Maybe a rollercoaster is the best description for what Katrina means to me. It's a series of highs and lows like I've never experienced before. The outpouring of kindness and generosity that Katrina brought out shows us what is best in this country. And at the same time Katrina displayed to the whole world the ugliest side of this country. It's not possible to talk or think about Katrina without whipping from one extreme to the other - I go from amazed and humbled to sad to furious and back again until it's all jumbled together. And even though I'm thousands of miles away from New Orleans these days, that rollercoaster is there waiting and I know that it will be a long time before I'll be able to avoid getting pulled back on it again and again.
Postscript
Ten years later that rollercoaster has stilled, but not without some cost. My relationship with Carolyn sputtered and failed and while the aftermath of Katrina played a role I have to be honest and say that it wasn't the only reason. Elderly relatives that were my strongest ties to the area are passing away and my visits have become less frequent.
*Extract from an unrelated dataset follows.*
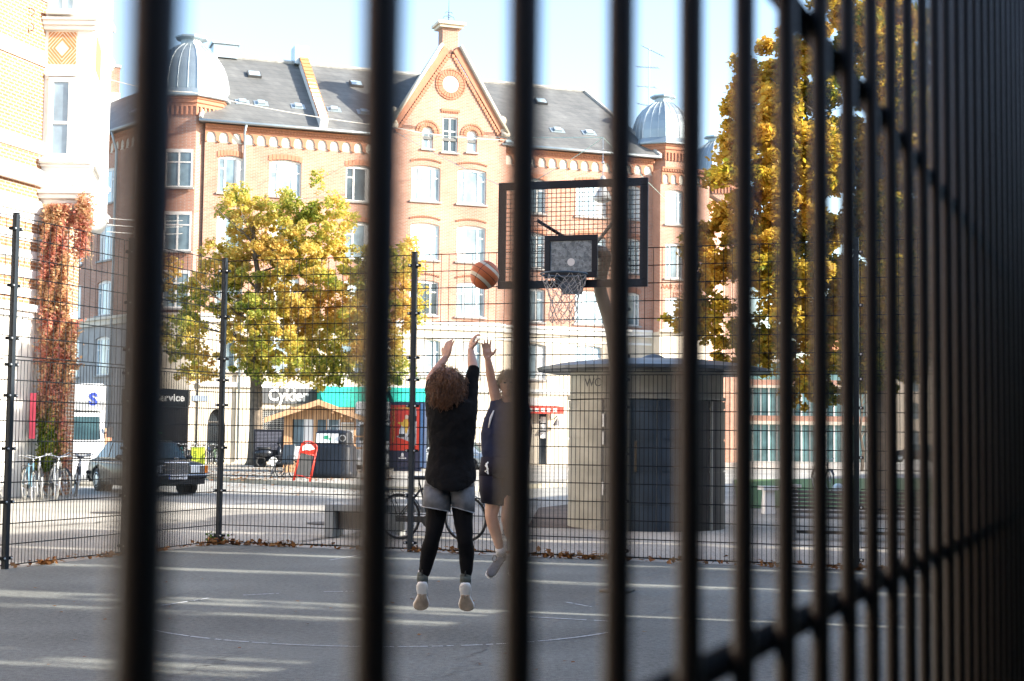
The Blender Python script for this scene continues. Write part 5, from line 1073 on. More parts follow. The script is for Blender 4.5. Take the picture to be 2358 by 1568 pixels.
# grey wheeled chair
p = G(655, 1100, .12); wch = thing('wheelchair', 'grey wheelchair standing on the pavement left of the red board sign', 'wheelchair', p, R_(-25))
GS = mat('grey_seat', (.07, .09, .105), .6)
m = MB(); m.box((0, .22, .78), (.44, .06, .62), M=Matrix.Rotation(-.15, 3, 'X')); m.build('backrest', GS, wch, bevel=.02); m = MB(); m.box((0, 0, .47), (.44, .46, .08)); m.build('seat', BLACK, wch, bevel=.02)
for s in (-1, 1):
    m = MB(); m.tube([(s*.26, .12+.28*math.cos(2*math.pi*k/24), .3+.28*math.sin(2*math.pi*k/24)) for k in range(24)], .02, 6, closed=True)
    for k in range(6): m.tube([(s*.26, .12, .3), (s*.26, .12+.27*math.cos(k), .3+.27*math.sin(k))], .006, 4)
    m.build('wheel', BLACK, wch); m = MB(); m.tube([(s*.24, .25, .4), (s*.24, .25, .72), (s*.24, -.2, .72), (s*.24, -.22, .45), (s*.2, -.45, .2), (s*.15, -.55, .12)], .015, 6); m.tube([(s*.22, -.35, .08+.07*0), (s*.22, -.35, .3)], .012, 5); m.build('armrest_frame', BLACK, wch)
    m = MB(); m.tube([(s*.22, -.35+.08*math.cos(2*math.pi*k/14), .09+.08*math.sin(2*math.pi*k/14)) for k in range(14)], .018, 5, closed=True); m.build('castor', BLACK, wch)
# dark louvred trailer behind tree and a dark scooter
p = P(624, 1068, 66); tr_ = thing('market_trailer', 'dark louvred trailer box behind the tree trunk and the wooden kiosk', 'trailer', (p.x, p.y, .0), R_(6))
m = MB(); m.b2((-.75, -.6, .35), (.75, .6, 1.75)); m.build('body', mat('trailer_black', (.007, .007, .012), .4, .1), tr_, bevel=.04); m = MB()
for k in range(13): m.box((-.1, -.61, .9+k*.06), (1.1, .02, .03))
m.build('louvres', mat('louvre_grey', (.14, .14, .17), .5), tr_)
for s in (-1, 1):
    m = MB(); m.ring([[(s*.45+q*math.cos(2*math.pi*k/18), -.62+yy, .28+q*math.sin(2*math.pi*k/18)) for k in range(18)] for yy, q in ((0, .2), (0, .28), (.15, .28))]); m.build('wheel', RUB, tr_)
p = G(626, 1076, .12); sct = thing('motor_scooter', 'dark motor scooter parked against the trunk of the street tree', 'scooter', (p.x, p.y, .12), R_(20))
m = MB(); m.ell((-.35, 0, .6), (.4, .16, .2), 12, 8); m.ell((.3, 0, .55), (.12, .2, .38), 12, 8); m.box((0, 0, .3), (.5, .26, .08)); m.build('body', mat('scooter_paint', (.01, .012, .016), .25), sct, True)
m = MB(); m.ell((-.35, 0, .82), (.36, .14, .07), 12, 6); m.build('saddle', BLACK, sct, True); m = MB(); m.tube([(.42, 0, .6), (.3, 0, 1.0)], .03, 6); m.tube([(.25, -.32, 1.05), (.3, 0, 1.0), (.25, .32, 1.05)], .018, 6); m.build('handlebar', BLACK, sct)
for x in (-.5, .55): m = MB(); m.tube([(x+.19*math.cos(2*math.pi*k/18), 0, .24+.19*math.sin(2*math.pi*k/18)) for k in range(18)], .06, 8, closed=True); m.lathe([(.02, 0), (.13, 0)], (x, 0, .24), 8); m.build('wheel', RUB, sct, True)
m = MB(); m.ring([[(.0+.19*math.cos(2*math.pi*k/22), -.25-yy, .26+.19*math.sin(2*math.pi*k/22)) for k in range(22)] for yy in (0, .05)]); m.build('wheel_cover', mat('cover_white', (.6, .6, .58), .5), sct)
# poster stand
p = P(939, 1090, 61); ps = thing('poster_stand', 'blue advertising stand with a red poster, beside the fence post', 'poster stand', (p.x, p.y, 0), R_(-14))
PB = mat('stand_blue', (.006, .02, .06), .4); m = MB(); m.b2((-.78, -.12, .25), (.72, .18, 2.92)); m.b2((-.6, -.08, 0), (.55, .14, .25)); m.build('case', PB, ps, bevel=.03); m = MB(); m.b2((.55, -.14, .3), (.63, -.121, 2.85)); m.build('side_strip', mat('strip_blue', (.05, .14, .3), .3), ps)
m = MB(); m.b2((-.74, -.135, .95), (.5, -.121, 2.78)); po = m.build('poster', mat('poster_red', (.62, .03, .012), .4, 0, .03), ps)
YL = mat('poster_yellow', (.65, .38, .04), .5)
text('KULTURNATTEN', .155, YL, po, (-.66, -.14, 2.68), (math.pi/2, math.pi/2, 0), sx=1.16, ext=.002, bold=.004); text('12. OKTOBER 2018', .1, YL, po, (-.5, -.14, 2.62), ext=.002, bold=.003)
def flat(pts, y, nm, mt, pr): m = MB(); m.add([(x, y, z) for x, z in pts], [list(range(len(pts)))]); m.add([(x, y+.003, z) for x, z in pts], [list(range(len(pts)))[::-1]]); return m.build(nm, mt, pr, fix=False)
PGR = mat('poster_grey', (.4, .4, .4), .6, 0, .5, 14); PBK = mat('poster_black', (.03, .03, .03), .6)
flat([(-.5, 1.5), (-.1, 1.68), (.38, 1.72), (.38, 1.15), (.1, 1.3), (-.2, 1.42)], -.138, 'printed_figure', PGR, po); flat([(-.36, 1.55), (-.34, 1.8), (-.25, 1.98), (-.1, 1.95), (0, 1.75), (.1, 1.98), (.2, 2.2), (.38, 2.2), (.38, 1.6)], -.142, 'printed_figure', mat('poster_pale', (.6, .6, .58), .6, 0, .4, 10), po)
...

I've since married and my wife and I talk of where we want to end up when we retire. It's hard to believe that retirement, once so incredibly distant is possibly closer to me in the future than Katrina is in the past.
But even as I look to the future, I can look back and still see the silhouette of that rollercoaster on the horizon. And while I (mostly) no longer feel it's draw, I can not, will not forget what it represents.